In the letter, which does not refer to Woodley by name, the senators cite a report from Democrats on the House Oversight and Government Reform and Transportation and Infrastructure panels in alleging that "the current Assistant Secretary of the Army for Civil Works 'placed the interests of corporate lobbyists over the scientific determinations of career staff ...' in several decisions regarding Clean Water Act protections."
This includes Woodley's role in producing a dual Environmental Protection Agency-Army Corps document in December intended to clarify an earlier 2007 memo that itself was meant to clear up a muddled Supreme Court ruling in 2006 regarding federal wetlands protection.
Democrats and environmental groups have charged the revised guidance provides less protection and is more confusing than the memo it replaced.
In a telephone interview Thursday, Woodley called the House Democrats' report "false, malicious, fraudulent and a tissue of lies." The report "is the product of a review of some 40- or 50,000 pages out of which a small number are taken out of context, misinterpreted, misapplied in order to create a fictional story," he said. "No lobbyist ever asked me to do anything in this case."
Woodley sided with Democrats in hoping to be replaced soon.

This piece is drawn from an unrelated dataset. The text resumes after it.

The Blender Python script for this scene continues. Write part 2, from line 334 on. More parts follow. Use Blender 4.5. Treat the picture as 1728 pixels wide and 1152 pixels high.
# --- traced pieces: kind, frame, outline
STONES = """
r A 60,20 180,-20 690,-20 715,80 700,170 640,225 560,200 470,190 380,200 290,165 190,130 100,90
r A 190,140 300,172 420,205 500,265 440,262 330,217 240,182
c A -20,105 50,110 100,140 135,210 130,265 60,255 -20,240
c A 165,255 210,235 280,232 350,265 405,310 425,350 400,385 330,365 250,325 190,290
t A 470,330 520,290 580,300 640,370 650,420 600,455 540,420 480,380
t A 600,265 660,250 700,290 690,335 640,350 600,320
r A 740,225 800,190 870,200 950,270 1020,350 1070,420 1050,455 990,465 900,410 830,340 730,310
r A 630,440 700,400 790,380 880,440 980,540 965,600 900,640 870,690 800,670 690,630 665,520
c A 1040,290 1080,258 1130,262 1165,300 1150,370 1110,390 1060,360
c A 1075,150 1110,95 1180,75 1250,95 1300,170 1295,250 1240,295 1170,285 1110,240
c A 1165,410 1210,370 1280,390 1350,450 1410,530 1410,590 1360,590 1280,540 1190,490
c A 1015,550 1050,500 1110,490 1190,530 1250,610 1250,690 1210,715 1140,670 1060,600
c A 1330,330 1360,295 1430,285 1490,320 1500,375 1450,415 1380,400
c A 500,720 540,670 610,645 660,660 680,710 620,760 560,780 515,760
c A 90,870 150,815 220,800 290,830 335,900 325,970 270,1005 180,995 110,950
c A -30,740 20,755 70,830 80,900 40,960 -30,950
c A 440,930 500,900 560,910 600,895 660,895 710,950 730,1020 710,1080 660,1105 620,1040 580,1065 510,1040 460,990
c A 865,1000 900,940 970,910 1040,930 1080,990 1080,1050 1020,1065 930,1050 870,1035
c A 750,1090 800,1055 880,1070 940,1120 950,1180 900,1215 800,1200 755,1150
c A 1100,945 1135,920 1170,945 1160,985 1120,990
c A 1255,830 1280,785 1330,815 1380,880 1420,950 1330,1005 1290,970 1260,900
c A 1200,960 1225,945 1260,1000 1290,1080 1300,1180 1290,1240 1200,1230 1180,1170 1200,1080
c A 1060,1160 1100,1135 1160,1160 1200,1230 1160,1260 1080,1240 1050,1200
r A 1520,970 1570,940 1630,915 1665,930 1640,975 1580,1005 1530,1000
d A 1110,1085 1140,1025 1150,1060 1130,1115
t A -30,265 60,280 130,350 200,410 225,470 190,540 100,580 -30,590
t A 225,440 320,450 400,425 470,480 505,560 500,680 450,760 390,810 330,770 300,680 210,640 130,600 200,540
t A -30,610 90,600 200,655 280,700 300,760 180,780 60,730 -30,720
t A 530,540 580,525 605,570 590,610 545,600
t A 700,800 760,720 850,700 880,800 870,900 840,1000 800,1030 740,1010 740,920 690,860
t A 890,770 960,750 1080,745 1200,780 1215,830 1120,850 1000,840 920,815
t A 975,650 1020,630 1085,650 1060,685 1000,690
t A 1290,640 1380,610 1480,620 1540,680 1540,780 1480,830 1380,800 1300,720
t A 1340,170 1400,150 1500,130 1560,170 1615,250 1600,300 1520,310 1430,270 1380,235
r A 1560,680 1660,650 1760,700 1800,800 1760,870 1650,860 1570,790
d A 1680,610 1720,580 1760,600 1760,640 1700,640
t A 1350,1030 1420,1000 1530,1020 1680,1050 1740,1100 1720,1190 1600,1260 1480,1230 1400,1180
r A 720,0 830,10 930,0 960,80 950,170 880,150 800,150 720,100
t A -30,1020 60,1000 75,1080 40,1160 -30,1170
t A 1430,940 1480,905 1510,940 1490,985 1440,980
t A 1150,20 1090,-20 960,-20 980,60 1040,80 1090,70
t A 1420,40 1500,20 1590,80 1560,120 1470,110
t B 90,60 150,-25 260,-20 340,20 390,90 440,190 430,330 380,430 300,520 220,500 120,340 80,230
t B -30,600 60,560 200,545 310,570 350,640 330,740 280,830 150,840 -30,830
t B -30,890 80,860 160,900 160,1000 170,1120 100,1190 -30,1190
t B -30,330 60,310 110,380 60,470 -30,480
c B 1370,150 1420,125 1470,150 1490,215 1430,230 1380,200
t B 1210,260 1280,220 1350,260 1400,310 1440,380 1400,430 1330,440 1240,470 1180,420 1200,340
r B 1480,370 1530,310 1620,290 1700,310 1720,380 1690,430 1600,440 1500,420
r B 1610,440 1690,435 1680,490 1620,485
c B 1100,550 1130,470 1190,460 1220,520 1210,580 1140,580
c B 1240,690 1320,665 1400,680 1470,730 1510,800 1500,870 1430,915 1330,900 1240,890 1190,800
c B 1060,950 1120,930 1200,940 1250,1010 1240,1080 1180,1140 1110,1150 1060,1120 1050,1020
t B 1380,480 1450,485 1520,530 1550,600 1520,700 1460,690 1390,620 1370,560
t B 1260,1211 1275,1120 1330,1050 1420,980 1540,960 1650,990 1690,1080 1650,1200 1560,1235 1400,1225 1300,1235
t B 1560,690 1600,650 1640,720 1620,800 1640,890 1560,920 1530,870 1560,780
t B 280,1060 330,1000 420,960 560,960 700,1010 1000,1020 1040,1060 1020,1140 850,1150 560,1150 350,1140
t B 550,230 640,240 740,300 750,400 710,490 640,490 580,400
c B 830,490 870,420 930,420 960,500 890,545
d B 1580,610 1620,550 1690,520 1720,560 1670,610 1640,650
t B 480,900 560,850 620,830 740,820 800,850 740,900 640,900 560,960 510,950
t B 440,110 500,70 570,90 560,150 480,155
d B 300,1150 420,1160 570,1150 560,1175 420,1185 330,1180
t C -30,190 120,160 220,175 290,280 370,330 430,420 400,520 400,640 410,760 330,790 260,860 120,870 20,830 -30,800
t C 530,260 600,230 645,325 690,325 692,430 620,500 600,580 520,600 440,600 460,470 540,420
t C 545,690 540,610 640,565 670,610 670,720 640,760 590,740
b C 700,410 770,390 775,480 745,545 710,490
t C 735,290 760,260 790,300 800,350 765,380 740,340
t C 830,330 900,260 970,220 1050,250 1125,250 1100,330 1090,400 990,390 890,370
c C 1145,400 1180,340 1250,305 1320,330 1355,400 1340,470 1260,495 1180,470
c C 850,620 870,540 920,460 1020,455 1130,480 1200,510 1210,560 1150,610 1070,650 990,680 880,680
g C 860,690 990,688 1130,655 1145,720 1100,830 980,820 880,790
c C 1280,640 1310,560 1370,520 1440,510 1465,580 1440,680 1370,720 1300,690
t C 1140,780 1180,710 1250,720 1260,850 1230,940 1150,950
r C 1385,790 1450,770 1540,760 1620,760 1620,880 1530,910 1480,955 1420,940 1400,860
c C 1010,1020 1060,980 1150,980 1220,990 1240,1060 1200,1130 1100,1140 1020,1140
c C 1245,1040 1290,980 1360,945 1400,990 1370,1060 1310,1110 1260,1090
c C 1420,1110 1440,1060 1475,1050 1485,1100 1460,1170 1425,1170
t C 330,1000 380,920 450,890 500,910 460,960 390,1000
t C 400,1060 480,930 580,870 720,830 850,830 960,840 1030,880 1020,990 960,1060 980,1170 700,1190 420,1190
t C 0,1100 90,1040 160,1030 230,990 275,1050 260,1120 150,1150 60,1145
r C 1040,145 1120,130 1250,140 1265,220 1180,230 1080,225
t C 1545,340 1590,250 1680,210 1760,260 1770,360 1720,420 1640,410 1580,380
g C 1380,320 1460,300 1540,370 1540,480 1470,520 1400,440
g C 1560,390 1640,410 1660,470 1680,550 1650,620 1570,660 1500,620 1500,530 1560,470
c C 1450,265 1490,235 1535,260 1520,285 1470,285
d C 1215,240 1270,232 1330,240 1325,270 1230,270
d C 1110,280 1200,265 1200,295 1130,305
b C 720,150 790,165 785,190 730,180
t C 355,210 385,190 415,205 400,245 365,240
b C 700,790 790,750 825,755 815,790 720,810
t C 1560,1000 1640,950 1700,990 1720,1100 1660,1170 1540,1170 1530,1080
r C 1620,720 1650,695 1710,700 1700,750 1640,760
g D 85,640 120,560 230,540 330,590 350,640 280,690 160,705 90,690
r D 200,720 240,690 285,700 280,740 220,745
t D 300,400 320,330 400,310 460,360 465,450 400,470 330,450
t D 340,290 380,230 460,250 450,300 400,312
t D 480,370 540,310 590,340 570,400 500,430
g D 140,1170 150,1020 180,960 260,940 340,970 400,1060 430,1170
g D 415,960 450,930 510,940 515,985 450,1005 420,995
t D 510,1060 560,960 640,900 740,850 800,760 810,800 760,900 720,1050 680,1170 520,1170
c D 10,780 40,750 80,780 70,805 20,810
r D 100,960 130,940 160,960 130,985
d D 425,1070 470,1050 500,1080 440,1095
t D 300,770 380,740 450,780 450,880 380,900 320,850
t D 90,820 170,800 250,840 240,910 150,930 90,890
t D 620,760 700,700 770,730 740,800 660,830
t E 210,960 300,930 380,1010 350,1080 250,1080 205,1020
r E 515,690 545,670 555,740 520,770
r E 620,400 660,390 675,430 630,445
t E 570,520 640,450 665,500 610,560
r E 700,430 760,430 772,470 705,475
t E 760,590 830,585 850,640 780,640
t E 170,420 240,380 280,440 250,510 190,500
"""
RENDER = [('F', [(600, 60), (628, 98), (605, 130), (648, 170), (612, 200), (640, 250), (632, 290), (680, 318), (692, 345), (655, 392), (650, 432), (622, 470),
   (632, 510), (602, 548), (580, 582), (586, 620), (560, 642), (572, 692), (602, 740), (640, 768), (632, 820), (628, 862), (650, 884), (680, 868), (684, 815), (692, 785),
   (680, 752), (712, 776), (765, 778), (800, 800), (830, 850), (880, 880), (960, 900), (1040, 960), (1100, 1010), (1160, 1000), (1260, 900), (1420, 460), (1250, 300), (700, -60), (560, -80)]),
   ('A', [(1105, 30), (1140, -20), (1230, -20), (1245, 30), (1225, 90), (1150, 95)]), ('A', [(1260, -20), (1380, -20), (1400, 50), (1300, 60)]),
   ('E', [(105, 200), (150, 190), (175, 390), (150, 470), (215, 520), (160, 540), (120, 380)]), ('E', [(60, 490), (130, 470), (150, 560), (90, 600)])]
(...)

"I need to be getting on with the rest of my career," he said. But "I do not believe it is necessary in that context for these people to attack me personally."
He said while he is "personally offended," he does not believe the accusations by the Democrats will harm the rest of his career. "I think people will consider the source and will have no particular impact on me," he said.
House Transportation and Infrastructure Committee Chairman James Oberstar, D-Minn., issued a statement praising the senators for joining the effort to "expeditiously" replace Woodley and Deputy Assistant Secretary George Dunlop.
"Based on the actions of these two individuals during their service with the Corps, it would be far better to allow a career civil servant to serve as an interim, acting-assistant secretary, rather than allow either Secretary Woodley or Deputy Assistant Secretary Dunlop to remain in control of the construction and regulatory authorities of the agency," Oberstar said.
Oberstar and the senators also say Woodley has been lax in implementing reforms included in the 2007 Water Resources Development Act.